● **Requirements**:
Start at the top of the records and, please, print each line exactly through the line that contains "return a + (b - a) * t", leaving out all pictures.

● **Dataset records**:
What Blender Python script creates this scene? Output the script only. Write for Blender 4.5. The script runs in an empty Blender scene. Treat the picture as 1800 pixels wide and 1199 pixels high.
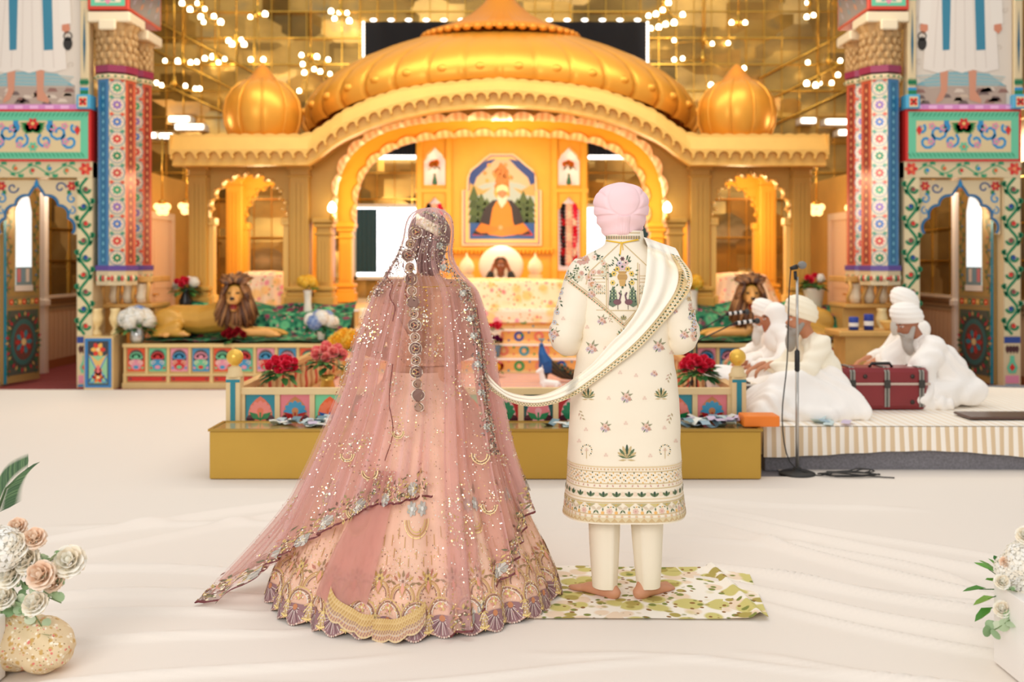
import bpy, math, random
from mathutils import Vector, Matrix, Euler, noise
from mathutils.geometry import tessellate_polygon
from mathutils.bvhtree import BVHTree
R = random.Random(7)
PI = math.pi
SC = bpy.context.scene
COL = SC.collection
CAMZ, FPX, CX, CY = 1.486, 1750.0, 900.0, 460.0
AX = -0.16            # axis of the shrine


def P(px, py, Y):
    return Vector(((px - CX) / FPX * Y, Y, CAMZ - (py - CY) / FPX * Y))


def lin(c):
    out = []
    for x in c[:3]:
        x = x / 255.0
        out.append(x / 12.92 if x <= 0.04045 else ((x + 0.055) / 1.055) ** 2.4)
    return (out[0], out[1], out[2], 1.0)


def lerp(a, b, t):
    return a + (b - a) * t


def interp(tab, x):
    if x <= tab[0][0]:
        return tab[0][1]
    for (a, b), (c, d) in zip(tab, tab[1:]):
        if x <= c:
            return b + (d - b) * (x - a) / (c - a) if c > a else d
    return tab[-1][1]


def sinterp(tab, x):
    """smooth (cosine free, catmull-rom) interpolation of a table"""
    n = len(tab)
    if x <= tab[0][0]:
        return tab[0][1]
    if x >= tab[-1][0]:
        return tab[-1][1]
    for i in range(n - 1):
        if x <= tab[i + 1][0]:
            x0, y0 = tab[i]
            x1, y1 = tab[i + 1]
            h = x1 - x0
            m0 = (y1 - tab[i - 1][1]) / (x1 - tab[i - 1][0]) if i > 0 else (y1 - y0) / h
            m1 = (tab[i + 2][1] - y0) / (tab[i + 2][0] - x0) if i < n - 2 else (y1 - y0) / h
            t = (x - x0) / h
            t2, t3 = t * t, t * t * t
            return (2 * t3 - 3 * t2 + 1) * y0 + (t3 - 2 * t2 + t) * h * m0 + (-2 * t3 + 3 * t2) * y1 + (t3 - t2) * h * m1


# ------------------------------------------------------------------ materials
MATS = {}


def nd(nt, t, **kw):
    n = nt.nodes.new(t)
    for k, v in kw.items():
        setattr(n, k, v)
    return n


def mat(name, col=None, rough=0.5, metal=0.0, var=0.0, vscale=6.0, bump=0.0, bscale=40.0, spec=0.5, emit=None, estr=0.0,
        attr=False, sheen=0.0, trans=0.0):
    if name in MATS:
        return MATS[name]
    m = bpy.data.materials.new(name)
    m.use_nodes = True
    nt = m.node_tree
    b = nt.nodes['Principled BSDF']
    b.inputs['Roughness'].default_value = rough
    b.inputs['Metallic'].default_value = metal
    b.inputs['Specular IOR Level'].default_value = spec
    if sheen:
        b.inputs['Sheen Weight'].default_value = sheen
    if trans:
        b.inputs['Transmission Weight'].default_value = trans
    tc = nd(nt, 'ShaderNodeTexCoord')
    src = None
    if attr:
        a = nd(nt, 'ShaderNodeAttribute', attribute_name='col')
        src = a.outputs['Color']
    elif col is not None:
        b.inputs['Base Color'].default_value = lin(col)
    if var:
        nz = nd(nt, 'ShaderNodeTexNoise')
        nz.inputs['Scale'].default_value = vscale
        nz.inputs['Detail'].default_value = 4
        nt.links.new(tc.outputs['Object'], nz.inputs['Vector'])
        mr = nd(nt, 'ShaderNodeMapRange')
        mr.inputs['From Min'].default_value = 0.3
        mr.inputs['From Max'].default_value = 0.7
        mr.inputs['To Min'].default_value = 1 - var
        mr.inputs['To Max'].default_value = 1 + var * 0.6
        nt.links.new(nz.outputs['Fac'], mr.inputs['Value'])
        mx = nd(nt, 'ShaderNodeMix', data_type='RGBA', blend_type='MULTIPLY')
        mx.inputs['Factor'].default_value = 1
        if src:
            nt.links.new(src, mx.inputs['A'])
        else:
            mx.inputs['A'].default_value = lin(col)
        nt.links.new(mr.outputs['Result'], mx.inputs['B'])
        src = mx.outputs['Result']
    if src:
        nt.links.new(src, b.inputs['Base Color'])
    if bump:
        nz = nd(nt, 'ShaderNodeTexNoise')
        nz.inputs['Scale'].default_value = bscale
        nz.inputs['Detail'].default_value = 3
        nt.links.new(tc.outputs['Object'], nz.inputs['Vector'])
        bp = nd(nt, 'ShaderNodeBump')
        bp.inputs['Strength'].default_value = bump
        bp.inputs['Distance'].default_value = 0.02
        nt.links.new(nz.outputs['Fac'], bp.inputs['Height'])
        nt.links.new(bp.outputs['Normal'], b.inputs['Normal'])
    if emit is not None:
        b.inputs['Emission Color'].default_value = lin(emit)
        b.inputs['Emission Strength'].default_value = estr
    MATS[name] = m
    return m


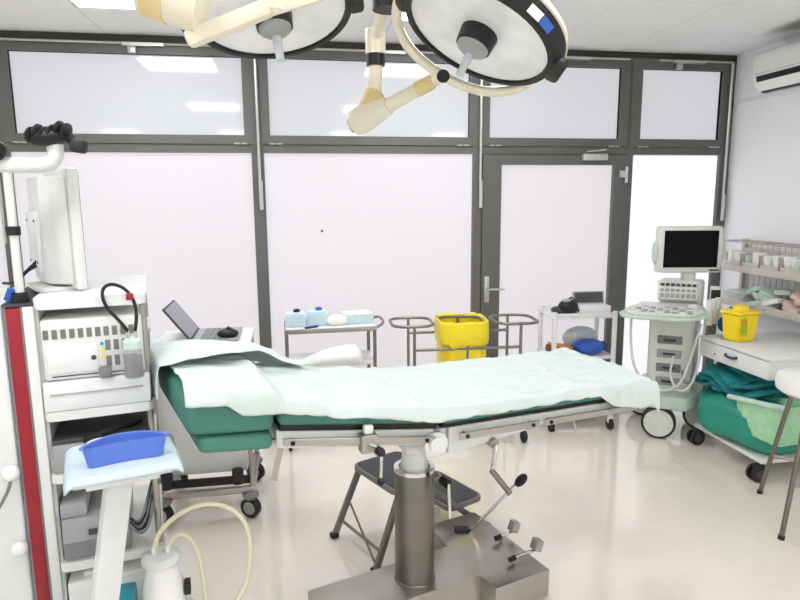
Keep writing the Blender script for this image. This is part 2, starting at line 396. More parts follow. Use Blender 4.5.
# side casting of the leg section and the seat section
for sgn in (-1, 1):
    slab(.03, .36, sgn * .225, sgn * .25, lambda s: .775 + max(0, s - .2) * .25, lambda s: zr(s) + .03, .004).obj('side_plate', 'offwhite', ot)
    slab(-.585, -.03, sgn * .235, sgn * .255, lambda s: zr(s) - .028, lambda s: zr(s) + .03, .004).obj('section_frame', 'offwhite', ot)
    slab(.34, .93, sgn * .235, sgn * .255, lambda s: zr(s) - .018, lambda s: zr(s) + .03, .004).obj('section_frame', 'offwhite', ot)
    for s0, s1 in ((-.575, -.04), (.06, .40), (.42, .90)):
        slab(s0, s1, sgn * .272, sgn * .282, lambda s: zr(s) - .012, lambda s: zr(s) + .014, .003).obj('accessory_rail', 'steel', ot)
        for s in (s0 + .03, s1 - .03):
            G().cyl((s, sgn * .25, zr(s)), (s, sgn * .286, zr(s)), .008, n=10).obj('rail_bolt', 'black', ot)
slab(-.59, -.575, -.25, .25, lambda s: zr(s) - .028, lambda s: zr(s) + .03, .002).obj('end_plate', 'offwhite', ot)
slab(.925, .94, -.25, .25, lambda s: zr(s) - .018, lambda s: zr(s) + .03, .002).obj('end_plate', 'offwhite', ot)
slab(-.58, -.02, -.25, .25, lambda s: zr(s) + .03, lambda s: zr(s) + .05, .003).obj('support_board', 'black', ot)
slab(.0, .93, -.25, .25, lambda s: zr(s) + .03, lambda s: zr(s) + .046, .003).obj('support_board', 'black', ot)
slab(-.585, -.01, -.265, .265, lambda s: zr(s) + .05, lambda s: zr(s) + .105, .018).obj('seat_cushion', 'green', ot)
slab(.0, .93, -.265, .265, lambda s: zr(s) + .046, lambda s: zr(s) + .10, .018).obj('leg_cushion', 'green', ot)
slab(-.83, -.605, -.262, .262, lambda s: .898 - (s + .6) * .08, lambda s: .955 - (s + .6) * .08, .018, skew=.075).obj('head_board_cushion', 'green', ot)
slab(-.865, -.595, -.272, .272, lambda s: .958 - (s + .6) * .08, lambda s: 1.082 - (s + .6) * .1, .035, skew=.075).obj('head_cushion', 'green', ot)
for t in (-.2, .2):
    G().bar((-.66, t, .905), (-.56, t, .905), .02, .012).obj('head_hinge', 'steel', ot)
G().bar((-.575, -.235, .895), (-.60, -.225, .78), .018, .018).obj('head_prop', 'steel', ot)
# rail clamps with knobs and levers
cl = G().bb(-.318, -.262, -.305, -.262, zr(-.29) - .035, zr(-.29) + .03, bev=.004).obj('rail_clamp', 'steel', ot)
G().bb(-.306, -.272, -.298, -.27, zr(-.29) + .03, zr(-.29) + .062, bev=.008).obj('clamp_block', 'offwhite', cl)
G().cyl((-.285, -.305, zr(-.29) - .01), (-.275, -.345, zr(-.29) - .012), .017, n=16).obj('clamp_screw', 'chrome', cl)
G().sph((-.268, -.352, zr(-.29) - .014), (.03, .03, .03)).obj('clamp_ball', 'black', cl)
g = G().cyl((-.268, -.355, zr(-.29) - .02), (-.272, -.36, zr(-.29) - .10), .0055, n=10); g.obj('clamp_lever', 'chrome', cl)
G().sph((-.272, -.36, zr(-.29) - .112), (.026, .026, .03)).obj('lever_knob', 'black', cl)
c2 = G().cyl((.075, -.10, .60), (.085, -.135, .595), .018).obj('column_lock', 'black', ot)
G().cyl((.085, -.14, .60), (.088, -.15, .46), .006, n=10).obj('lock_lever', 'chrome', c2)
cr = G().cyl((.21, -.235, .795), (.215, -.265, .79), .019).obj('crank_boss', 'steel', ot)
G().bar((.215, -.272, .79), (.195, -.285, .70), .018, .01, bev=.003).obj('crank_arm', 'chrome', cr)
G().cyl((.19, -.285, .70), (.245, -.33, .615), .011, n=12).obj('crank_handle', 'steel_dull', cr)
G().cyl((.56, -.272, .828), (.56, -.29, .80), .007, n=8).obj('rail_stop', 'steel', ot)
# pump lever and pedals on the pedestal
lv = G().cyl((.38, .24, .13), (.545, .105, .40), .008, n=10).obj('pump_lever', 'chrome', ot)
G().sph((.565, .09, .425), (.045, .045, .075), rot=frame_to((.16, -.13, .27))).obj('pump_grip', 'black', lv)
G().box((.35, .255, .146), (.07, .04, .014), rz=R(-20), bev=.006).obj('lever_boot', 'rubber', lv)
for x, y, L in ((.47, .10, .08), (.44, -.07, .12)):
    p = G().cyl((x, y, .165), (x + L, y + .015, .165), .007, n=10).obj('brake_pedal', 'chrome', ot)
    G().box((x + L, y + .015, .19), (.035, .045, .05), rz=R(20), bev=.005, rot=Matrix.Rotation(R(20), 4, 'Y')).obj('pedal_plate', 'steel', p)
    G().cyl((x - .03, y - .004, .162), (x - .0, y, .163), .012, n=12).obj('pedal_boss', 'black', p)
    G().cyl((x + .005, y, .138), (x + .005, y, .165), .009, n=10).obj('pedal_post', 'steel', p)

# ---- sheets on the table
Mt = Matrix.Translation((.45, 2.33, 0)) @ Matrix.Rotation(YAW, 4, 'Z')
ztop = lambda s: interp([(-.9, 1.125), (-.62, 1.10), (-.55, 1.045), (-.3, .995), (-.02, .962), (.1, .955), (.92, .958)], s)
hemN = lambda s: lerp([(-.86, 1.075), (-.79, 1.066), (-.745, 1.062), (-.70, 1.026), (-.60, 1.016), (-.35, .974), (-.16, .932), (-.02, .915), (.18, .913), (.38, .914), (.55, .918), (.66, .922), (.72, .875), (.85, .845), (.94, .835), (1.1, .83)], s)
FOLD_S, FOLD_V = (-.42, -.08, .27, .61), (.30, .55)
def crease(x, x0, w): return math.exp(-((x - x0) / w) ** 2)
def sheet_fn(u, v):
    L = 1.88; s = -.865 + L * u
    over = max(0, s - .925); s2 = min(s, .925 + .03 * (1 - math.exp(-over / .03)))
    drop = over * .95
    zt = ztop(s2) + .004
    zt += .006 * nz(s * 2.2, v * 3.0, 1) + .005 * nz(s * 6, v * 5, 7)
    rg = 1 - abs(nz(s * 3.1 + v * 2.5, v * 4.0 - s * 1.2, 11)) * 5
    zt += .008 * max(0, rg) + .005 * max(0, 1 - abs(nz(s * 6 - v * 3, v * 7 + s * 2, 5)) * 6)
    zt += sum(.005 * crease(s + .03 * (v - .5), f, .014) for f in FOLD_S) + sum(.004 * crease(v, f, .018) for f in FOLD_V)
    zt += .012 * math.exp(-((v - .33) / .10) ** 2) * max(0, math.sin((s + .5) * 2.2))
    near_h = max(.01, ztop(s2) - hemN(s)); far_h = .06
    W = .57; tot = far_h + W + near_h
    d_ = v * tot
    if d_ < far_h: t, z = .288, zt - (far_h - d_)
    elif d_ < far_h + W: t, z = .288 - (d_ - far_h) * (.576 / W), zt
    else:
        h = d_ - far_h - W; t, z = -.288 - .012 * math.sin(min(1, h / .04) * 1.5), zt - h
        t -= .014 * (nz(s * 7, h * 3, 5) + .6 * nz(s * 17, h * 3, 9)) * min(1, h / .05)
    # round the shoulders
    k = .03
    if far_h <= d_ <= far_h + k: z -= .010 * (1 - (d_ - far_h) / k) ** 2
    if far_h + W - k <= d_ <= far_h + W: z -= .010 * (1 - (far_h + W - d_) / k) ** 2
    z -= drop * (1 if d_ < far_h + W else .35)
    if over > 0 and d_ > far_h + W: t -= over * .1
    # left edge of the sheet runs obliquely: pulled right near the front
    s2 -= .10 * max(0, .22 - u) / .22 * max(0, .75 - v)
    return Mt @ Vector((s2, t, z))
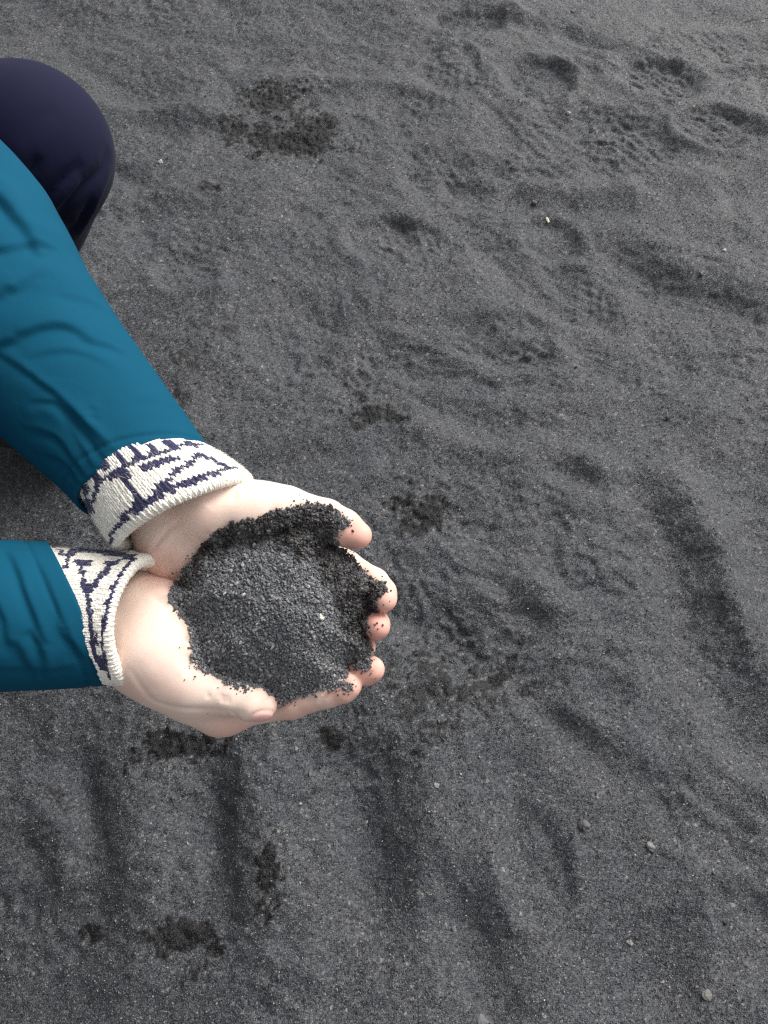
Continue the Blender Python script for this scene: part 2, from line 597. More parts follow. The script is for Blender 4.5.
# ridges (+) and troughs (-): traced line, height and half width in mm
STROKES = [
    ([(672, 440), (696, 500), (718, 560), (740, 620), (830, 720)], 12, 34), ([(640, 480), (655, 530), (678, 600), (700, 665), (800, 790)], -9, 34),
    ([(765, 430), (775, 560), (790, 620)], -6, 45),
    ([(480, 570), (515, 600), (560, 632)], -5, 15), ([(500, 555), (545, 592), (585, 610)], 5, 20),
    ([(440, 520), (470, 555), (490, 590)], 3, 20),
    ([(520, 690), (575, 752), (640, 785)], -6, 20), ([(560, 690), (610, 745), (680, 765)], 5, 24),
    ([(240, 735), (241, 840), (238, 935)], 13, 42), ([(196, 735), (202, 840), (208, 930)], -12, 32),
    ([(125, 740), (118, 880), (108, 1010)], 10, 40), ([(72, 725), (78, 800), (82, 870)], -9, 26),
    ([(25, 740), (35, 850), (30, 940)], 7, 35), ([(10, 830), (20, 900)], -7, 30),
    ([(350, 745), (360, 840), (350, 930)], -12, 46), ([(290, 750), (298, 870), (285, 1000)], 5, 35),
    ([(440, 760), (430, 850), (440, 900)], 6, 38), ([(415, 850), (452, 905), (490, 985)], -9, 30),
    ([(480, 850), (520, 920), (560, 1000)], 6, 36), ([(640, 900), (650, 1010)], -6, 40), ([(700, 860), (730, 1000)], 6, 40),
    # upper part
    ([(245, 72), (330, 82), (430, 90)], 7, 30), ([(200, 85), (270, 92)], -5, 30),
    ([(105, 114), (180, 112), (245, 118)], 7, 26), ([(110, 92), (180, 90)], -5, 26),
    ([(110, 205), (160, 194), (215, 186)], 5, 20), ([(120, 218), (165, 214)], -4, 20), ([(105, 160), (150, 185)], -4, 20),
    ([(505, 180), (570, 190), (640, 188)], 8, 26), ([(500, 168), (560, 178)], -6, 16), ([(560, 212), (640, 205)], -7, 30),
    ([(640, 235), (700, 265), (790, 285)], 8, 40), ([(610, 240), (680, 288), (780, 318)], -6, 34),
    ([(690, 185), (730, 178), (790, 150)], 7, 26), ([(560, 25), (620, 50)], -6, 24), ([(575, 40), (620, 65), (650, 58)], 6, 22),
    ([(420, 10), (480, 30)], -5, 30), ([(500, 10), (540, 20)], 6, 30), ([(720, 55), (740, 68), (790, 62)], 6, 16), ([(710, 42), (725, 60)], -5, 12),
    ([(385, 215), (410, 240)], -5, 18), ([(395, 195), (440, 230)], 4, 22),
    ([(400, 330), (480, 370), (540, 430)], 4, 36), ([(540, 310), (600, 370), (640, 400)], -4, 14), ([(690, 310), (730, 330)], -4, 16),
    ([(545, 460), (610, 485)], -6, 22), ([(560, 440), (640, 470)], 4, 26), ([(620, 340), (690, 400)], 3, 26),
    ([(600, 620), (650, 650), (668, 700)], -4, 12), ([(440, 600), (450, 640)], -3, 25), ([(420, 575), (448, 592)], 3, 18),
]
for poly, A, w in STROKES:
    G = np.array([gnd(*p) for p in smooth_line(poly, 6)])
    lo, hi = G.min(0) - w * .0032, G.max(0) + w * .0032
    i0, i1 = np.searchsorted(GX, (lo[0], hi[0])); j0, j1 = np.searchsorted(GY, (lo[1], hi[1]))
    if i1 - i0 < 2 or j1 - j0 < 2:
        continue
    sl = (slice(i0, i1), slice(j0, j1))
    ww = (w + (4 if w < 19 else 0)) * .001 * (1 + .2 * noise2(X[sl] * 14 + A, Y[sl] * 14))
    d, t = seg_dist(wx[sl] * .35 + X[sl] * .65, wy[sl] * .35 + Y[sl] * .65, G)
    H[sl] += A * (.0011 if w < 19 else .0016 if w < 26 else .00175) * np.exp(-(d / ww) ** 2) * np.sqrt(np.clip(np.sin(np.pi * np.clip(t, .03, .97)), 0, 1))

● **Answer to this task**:
What Blender Python script creates this scene? Output the script only. Write for Blender 4.5. The script runs in an empty Blender scene. Treat the picture as 1800 pixels wide and 1199 pixels high.
import bpy, math, random
from mathutils import Vector, Matrix, Euler, noise
from mathutils.geometry import tessellate_polygon
from mathutils.bvhtree import BVHTree
R = random.Random(7)
PI = math.pi
SC = bpy.context.scene
COL = SC.collection
CAMZ, FPX, CX, CY = 1.486, 1750.0, 900.0, 460.0
AX = -0.16            # axis of the shrine


def P(px, py, Y):
    return Vector(((px - CX) / FPX * Y, Y, CAMZ - (py - CY) / FPX * Y))


def lin(c):
    out = []
    for x in c[:3]:
        x = x / 255.0
        out.append(x / 12.92 if x <= 0.04045 else ((x + 0.055) / 1.055) ** 2.4)
    return (out[0], out[1], out[2], 1.0)


def lerp(a, b, t):
    return a + (b - a) * t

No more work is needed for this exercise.